In Praise of Friendships

I have a friend that has been my compadre for thirty-seven years.  I’d like to call her my “partner in crime.”  Now, along the way I have had other pals, which I now consider more as acquaintances.  I’m sure we have all had people who started out as a companion, but somewhere along the way something happened – they went in one direction, and we went another.  My thirty-seven year bud has been there through integral times in my life, as well as I in her days.  We’ve loss touch from time to time, but suddenly, there she is or there I am, and when this happens we just pick up from where we were last.  I don’t have to perform special feats to prove what she means to me, and neither does she.  Of course, for the most part, women are that way.  Am I right?  Recently, we just found each other again on Facebook, and the two of us are up to our old shenanigans, just more toned down, since we both have some years behind us.

I think a friend is the dearest and most precious gift one could have.  And even if, for whatever reason, it doesn’t appear that way at the moment; after life’s ups and downs and, roundabouts – when the dust settles and a person is still standing with at least one at their side, I think they have been blessed.  No one stood at the hour of our birth with an injection opening our minds to stressful moments up ahead; to the fact that along our travels we would occasionally need a commandant with which to share intimacies – someone other than our significant others.  Also, we were never told, at a young age that is, that after reaching a certain point in life, if there were more than that one buddy standing nearby, then one truly had been visited by fortune.

I consider a true chum, a person that I am completely comfortable around.  I can talk to them about anything, and maybe not so much to give me advice versus just being there to listen – someone to cry with; literally, if needed.  Also, I don’t think it’s truly necessary to have many, many years behind you – although we know that makes for an even deeper relationship.  But, what I’m saying is, I think two people must click at the first.

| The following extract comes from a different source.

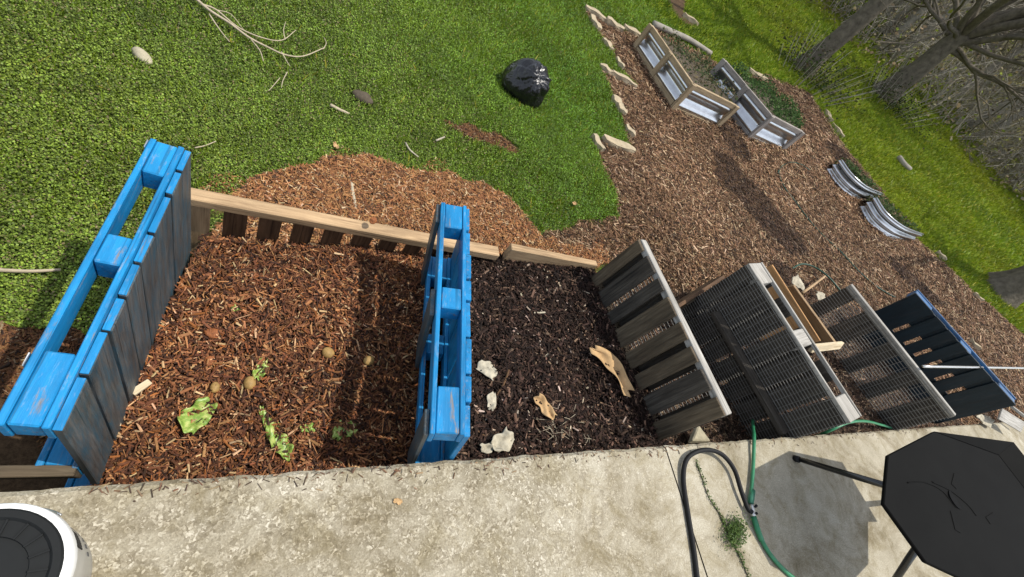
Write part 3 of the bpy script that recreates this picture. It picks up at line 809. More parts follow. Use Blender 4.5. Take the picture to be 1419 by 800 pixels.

Otherwise, they don’t have the similarity, and it takes a little more work to form a connection.

People meet in many ways.  I remember back to when my family moved from Brooklyn to Queens, I happened to be catapulted into an acquaintanceship with three other teenagers in the neighborhood.  As we got older, one moved away, and then, I got married.  I do recall us being pretty close, at least that’s what I thought at that time.  Then, through the years, I looked at it again, and I realized the expectations of me were to follow, instead of allowing the slightest bit of my personality to stand out.  A true companion allows a person to be themselves – one won’t have to follow or lead.  Now, I understand those are the two categories with which people fall, but like a solid marriage, a concrete close tie will also bend and twist so that both party’s qualities can shine through.

Please understand this is in no way preaching or to make anyone believe me to be a Doctor of Philosophy or a Doctor of Psychology.  I have simply been doing a lot of thinking about people who have come and gone – about two other people with whom I had a bond, and have passed on, too soon; my childhood acquaintances, and who I’m left with at this moment.  So just consider this piece a composition praising friendships, and reminding everyone to cherish what you have in the true compadre you call a friend.  I would enjoy hearing more tales of life-long amigos.